Still with American writers, Frank O’Hara’s Standing Still and Walking in New York (Grey Fox Press, $4.50, Compendium again) is a collection of articles and reviews ranging over his connections with poetry, the New York art world, and other subjects. There’s also a transcript of a long Interview with O’Hara by Edward Lucie-Smith. Possibly because of his Interest in other art forms, O’Hara’s poetry always seemed to me to have a variety and openness that was missing from so much of the work produced by others of the “New York School.” If you like his poems this batch of prose pieces will intrigue and entertain you.
You may recall that last time I mentioned a few anthologies of early detective stories.
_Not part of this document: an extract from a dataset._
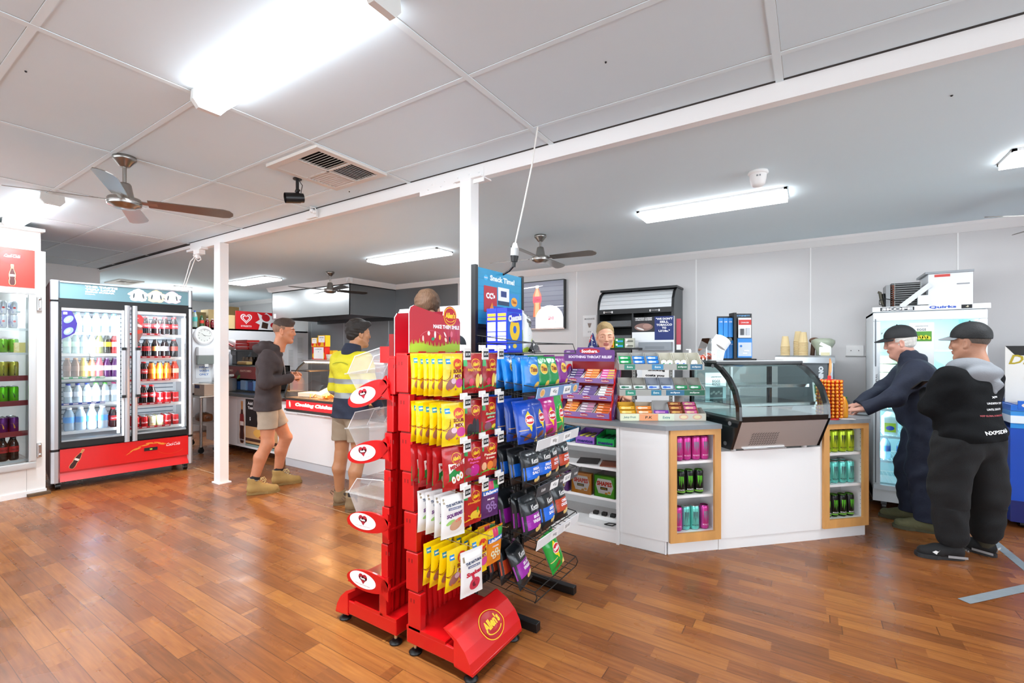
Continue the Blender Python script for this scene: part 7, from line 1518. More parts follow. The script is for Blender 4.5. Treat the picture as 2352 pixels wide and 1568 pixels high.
def head_sdf(fem=False, old=False, h=.0032):
    s = SDF((-.16, -.12, -.26), (.16, .12, .16), h)
    s.ell((-.014, 0, .035), (.098, .077, .09), k=.02); s.ell((.026, 0, -.035), (.062, .058 if not old else .062, .085), k=.03)
    w = .05 if not fem else .047
    for y in (-1, 1):
        s.cap((-.0, w*y, -.055), (.062, .014*y, -.1), .024 if not old else .028, .02, k=.025); s.ell((.056, .036*y, -.022), (.022, .024, .02), k=.02)
        s.cap((.082, .012*y, .024), (.07, .046*y, .022), .0085, .007, k=.012); s.ell((.088, .031*y, .003), (.015, .017, .011), k=.012, sub=True)
        s.ell((-.012, .075*y, -.008), (.019, .009, .032), k=.006, rot=(0, -10, 12*y)); s.ell((-.008, .083*y, -.006), (.01, .006, .02), k=.004, sub=True); s.ell((-.002, .077*y, -.034), (.008, .007, .009), k=.006)
        s.ell((.094, .011*y, -.034), (.009, .008, .007), k=.006)
        s.cap((.073, .0195*y, .004), (.071, .043*y, .003), .012, .01, k=.006)
    s.cap((.086, 0, .018), (.1, 0, -.026), .0085, .0115 if not fem else .0105, k=.012); s.ell((.064, 0, -.104), (.022, .026, .018), k=.02)
    s.ell((.086, 0, -.056), (.011, .022, .0055), k=.008); s.ell((.083, 0, -.069), (.012, .019, .007), k=.008); s.cap((.099, -.019, -.0622), (.099, .019, -.0622), .0022, k=.004, sub=True)
    s.cap((-.02, 0, -.06), (-.045, 0, -.2), .056 if not fem else .047, .062 if not fem else .052, k=.035); s.plane((0, 0, -.22), (0, 0, -1))
    if old:
        s.cap((.02, 0, -.115), (-.02, 0, -.16), .045, .05, k=.03)
        for y in (-1, 1): s.cap((.09, .018*y, -.035), (.082, .03*y, -.06), .0025, k=.006, sub=True)
    return s.mesh()
def hand_sdf(curl=.5, side=1, grip=False, h=.0028):
    """wrist at origin, fingers towards +x, palm facing -z, thumb on side*y"""
    s = SDF((-.05, -.08, -.13), (.21, .08, .04), h); s.cap((-.05, 0, 0), (.02, 0, 0), .026, .03, k=.02, flat=((0, 0, 1), .72)); s.cap((.02, 0, -.002), (.075, 0, -.004), .034, .038, k=.02, flat=((0, 0, 1), .42))
    for i, (y, L) in enumerate(((.03, .074), (.0105, .082), (-.0095, .077), (-.029, .06))):
        y *= side; p = Vector((.08, y, -.004)); a = -.25*curl; seg = (L*.45, L*.3, L*.27)
        for j, q in enumerate(seg):
            a -= curl*(.75+.35*j)*(1+.08*i); d = Vector((cos(a), y*.6 if j == 0 else 0, sin(a))).normalized(); n = p+d*q; s.cap(p, n, .0098-.0008*j-.0006*(i == 3), .009-.0008*j-.0006*(i == 3), k=.004); p = n
    p = Vector((.018, .026*side, -.008)); 
    for d, q, r in (((.55, .62*side, -.35), .036, .0125), ((.8, .3*side, -.45-curl*.3), .03, .0105), ((.85, -.1*side, -.45-curl*.5), .024, .0092)):
        n = p+Vector(d).normalized()*q; s.cap(p, n, r, r-.0012, k=.006); p = n
    return s.mesh()
def frame(o, fwd, up):
    """matrix with +x along fwd and +z near up"""
    x = Vector(fwd).normalized(); z = Vector(up); z = (z-x*z.dot(x)).normalized(); y = z.cross(x)
    return Matrix(((x.x, y.x, z.x, o[0]), (x.y, y.y, z.y, o[1]), (x.z, y.z, z.z, o[2]), (0, 0, 0, 1)))
def person(label, loc, heading, J, skin, hands, head, fem=False, old=False, bare_legs=False):
    t = thing('person', label, 'person', (*loc, 0), heading); SK = mt(skin, .5, noise=.12, nscale=25, bump=.1, bscale=120); b = MB()
    s = SDF((-.5, -.5, 0), (.75, .5, 1.5), .009)
    g = lambda k: J[k]
    s.ell(g('pelvis'), (.085, .12, .1), k=.04); s.ell(g('chest'), (.08, .12, .15), k=.04); s.cap(g('pelvis'), g('chest'), .075, .08, k=.04); s.cap(g('chest'), g('neck'), .07, .045, k=.05)
    for q in 'LR':
        s.cap(g('sh'+q), g('el'+q), .036, .034, k=.015); s.cap(g('el'+q), g('wr'+q), .034, .024, k=.02); s.cap(g('chest'), g('sh'+q), .04, .035, k=.02)
        if not bare_legs: s.cap(g('hip'+q), g('kn'+q), .075, .05, k=.04); s.cap(g('kn'+q), g('an'+q), .05, .034, k=.03)
    put(b, s.mesh(), SK)
    if bare_legs:
        lo = (-.35, -.32, .03); s = SDF(lo, (.35, .36, 1.0), .005)
        for q in 'LR':
            H, K_, A_ = Vector(g('hip'+q)), Vector(g('kn'+q)), Vector(g('an'+q)); s.cap(H, K_, .088, .056, k=.03); s.cap(K_, K_+(A_-K_)*.15+Vector((-.004, 0, 0)), .055, .05, k=.03)
            bk = Vector((-.022, 0, 0)); m1 = K_.lerp(A_, .33)+bk; s.cap(K_.lerp(A_, .12)+bk*.4, m1, .048, .055, k=.03); s.cap(m1, A_, .053, .034, k=.03); s.cap(K_, A_, .045, .034, k=.02); s.ell(K_+Vector((.032, 0, .0)), (.024, .034, .034), k=.02)
            s.cap(A_, (A_.x+.03, A_.y, .05), .036, .04, k=.02)
        put(b, s.mesh(), SK)
    HM = T(*head[0]) @ RZ(head[1]) @ RY(head[2]) @ RX(head[3] if len(head) > 3 else 0)
    LIP = mt({True: 'b86a60'}.get(fem, 'b0705e'), .5)
    V, Fc = HEADS.setdefault((fem, old), head_sdf(fem, old))
    o = len(b.f); put(b, (V, Fc), SK, None, lambda x, y, z: LIP if (x > .08 and abs(y) < .022 and -.076 < z < -.051) else None); n0 = len(b.v)-len(V)
    A = np.array(HM); W = V@A[:3, :3].T+A[:3, 3]; b.v[n0:] = [tuple(v) for v in W.tolist()]
    for q, (P, fw, up, cl) in hands.items():
        side = 1 if q == 'R' else -1
        put(b, hand_sdf(cl, side), SK, frame(P, fw, up))
    b.build('body', t)
    e = MB()
    for y in (-1, 1):
        e.sphere((.071, .031*y, .0035), .0118, mt('c4bcb4', .25), M=HM, n=14, k=10); e.sphere((.0785, .0312*y, .002), .0056, mt('3a3a34', .2), M=HM, n=10, k=6)
    e.build('eyes', t)
    return t, HM
HEADS = {}
def garment(t, name, s, m, fn=None, label=None):
    b = MB(); put(b, s.mesh(), m, None, fn); return b.build(name, t, label=label)
def project(t, name, mesh_ob, items, m):
    """prints lettering onto the back of a garment: each item (text, y, z, h, w, colour, rot)"""
    me = mesh_ob.data; bv = BVHTree.FromPolygons([v.co[:] for v in me.vertices], [p.vertices[:] for p in me.polygons])
    for s_, y, z, h, w, c, rot in items:
        b = MB()
        def wp(u, v, q=0):
            hit = bv.ray_cast(Vector((-1, -u, v)), Vector((1, 0, 0)))[0]
            return ((hit.x-.0035) if hit else -.2, -u, v)
        b.text(s_, -y, z, h, mt(c, .5), w=w, bold=.03, warp=wp, rot=rot); b.build(name, t)
def brows(HM, col, t, r=.0035):
    b = MB()
    for y in (-1, 1): b.tube([(.092, .015*y, .024), (.089, .03*y, .029), (.078, .045*y, .025)], [r, r, r*.6], mt(col, .8), n=6, M=HM)
    b.build('eyebrows', t)
def shoe(t, heel, toe, name, c, sole, kind='boot', lab=None, tall=.15):
    hx, hy = heel; d = Vector((toe[0]-hx, toe[1]-hy)); L = d.length; a = math.degrees(atan2(d.y, d.x)); M = T(hx, hy, 0) @ RZ(a)
    s = SDF((-.06, -.08, 0), (L+.06, .08, .24), .004)
    s.cap((.04, 0, .05), (L*.62, 0, .042), .04, .043, k=.02); s.cap((L*.6, 0, .038), (L-.045, 0, .036), .043, .038, k=.02); s.cap((.055, 0, .06), (L*.52, 0, .055), .042, .036, k=.03)
    if kind == 'boot': s.cap((.055, 0, .07), (.052, 0, tall), .045, .05, k=.03, cut=[((0, 0, tall+.01), (0, 0, 1))]); s.cap((.06, 0, tall-.02), (.12, 0, .07), .036, .035, k=.03, cut=[((0, 0, tall+.005), (0, 0, 1))])
    else: s.cap((.05, 0, .06), (.05, 0, .095), .042, .042, k=.02, cut=[((0, 0, .1), (-.25, 0, 1))])
    s.plane((0, 0, .018), (0, 0, -1)); b = MB(); put(b, s.mesh(), c, M); o = b.build(name, t, label=lab)
    pts = []; 
    for u in np.linspace(0, 2*pi, 30)[:-1]:
        x = L/2+(L/2+.004)*cos(u); w = .036+.012*(x/L > .55)+(.004 if x/L > .6 else 0); pts.append((x, (w+.004)*(abs(sin(u))**.6)*(1 if sin(u) > 0 else -1)))
    b = MB(); b.prism(pts, 0.001, .022, sole, M); b.prism([(x*.98+.003, y*1.03) for x, y in pts], .016, .026, sole, M); b.build('sole', o); return o, M, L
# ---------------------------------------------------------------- 1: hooded man
J = dict(pelvis=(-.03, .02, .92), chest=(.0, .01, 1.25), neck=(.045, 0, 1.45), shL=(.01, .18, 1.37), shR=(-.01, -.18, 1.37), elL=(.03, .26, 1.11), elR=(-.03, -.25, 1.10), wrL=(.19, .06, 1.16), wrR=(.18, -.09, 1.14), hipL=(-.02, .09, .88), hipR=(-.02, -.08, .88), knL=(.13, .14, .50), knR=(-.02, -.1, .49), anL=(.045, .165, .1), anR=(-.15, -.105, .1))
t, HM = person('man in charcoal hoodie and fawn shorts walking past far post, hands together', (-4.64, 2.62), 55, J, 'bf7d5a', {'R': ((.185, -.085, 1.145), (.75, .55, .15), (.3, -.6, .7), .9), 'L': ((.2, .05, 1.17), (.7, -.6, .1), (.3, .6, .7), .9)}, ((.125, 0, 1.622), -6, 4), bare_legs=True)
HD = mt('433a3a', .9, noise=.15, nscale=30, bump=.2, bscale=300, spec=.2)
s = SDF((-.33, -.4, .78), (.32, .4, 1.56), .0055)
s.cap((-.03, .0, .9), (-.01, 0, 1.24), .112, .12, k=.05, flat=((0, 1, 0), 1.36)); s.cap((-.01, -.11, 1.29), (-.0, .11, 1.29), .112, k=.05); s.cap((0, 0, 1.35), (.035, 0, 1.43), .09, .07, k=.05); s.cap((-.03, 0, .83), (-.03, 0, .9), .13, .124, k=.03, flat=((0, 1, 0), 1.5))
for q, sg in (('L', 1), ('R', -1)):
    S_, E_, W_2 = Vector(J['sh'+q]), Vector(J['el'+q]), Vector(J['wr'+q]); s.cap((S_.x, S_.y-.015*sg, S_.z-.01), E_, .074, .058, k=.04); s.cap(E_, W_2, .058, .046, k=.025); s.cap(W_2-(W_2-E_).normalized()*.03, W_2+(W_2-E_).normalized()*.005, .043, .04, k=.012, cut=[(tuple(W_2), tuple(W_2-E_))])
s.cap((-.0, 0, 1.36), (.02, 0, 1.44), .08, .085, k=.03); s.ell((-.085, 0, 1.43), (.085, .11, .05), k=.03, rot=(0, 18, 0)); s.ell((-.03, .0, 1.475), (.085, .085, .035), k=.02, rot=(0, 22, 0))
for sg in (1, -1): s.cap((-.06, .075*sg, 1.46), (.085, .035*sg, 1.38), .03, .022, k=.02)
s.ell((.055, 0, 1.52), (.06, .058, .09), k=.015, sub=True); s.wrinkle(.0042, seed=1.); s.plane((0, 0, .82), (0, 0, -1))
h_ = garment(t, 'hoodie', s, HD); b = MB(); b.tube([(.1, .03, 1.36), (.125, .035, 1.25), (.13, .04, 1.15)], .003, mt('c8b8b0', .6), n=6, M=None); b.build('drawstring', h_)
SH = mt('a08f7c', .8, noise=.12, nscale=15, bump=.15, bscale=150)
s = SDF((-.25, -.28, .55), (.3, .32, 1.0), .005); s.cap((-.03, -.05, .86), (-.03, .06, .86), .1, k=.04)
for q in 'LR':
    H, K_ = Vector(J['hip'+q]), Vector(J['kn'+q]); e_ = H.lerp(K_, .62); s.cap(H-Vector((0, 0, .05)), e_, .096, .09, k=.03, cut=[(tuple(e_), tuple(K_-H))])
s.wrinkle(.003, seed=3., f=1.2); garment(t, 'shorts', s, SH)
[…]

There’s a new one available, and as such things seem to have to be built around a gimmick, it’s centred on female sleuths. Crime on her Mind (Michael Joseph, £4.25) is edited by Michele B Slung, and includes stories from the Victorian era to the 1940s. Try Arthur B Reeve’s The Dope Fiends for an idea of the flavour. (“So!” sneered Drummond, catching sight of her in the dim light of the hallway. “You are mixed up in these violations of the new drug law, too!”)
Finally, having spent most of my time talking about bohemians and bohemianism, it occurs to me to ask how we define them and it. Any offers? I’ll give a prize of the sweat and beer-stained shirt I wore in Paris in 1961 to anyone coming up with the best 200-word answer.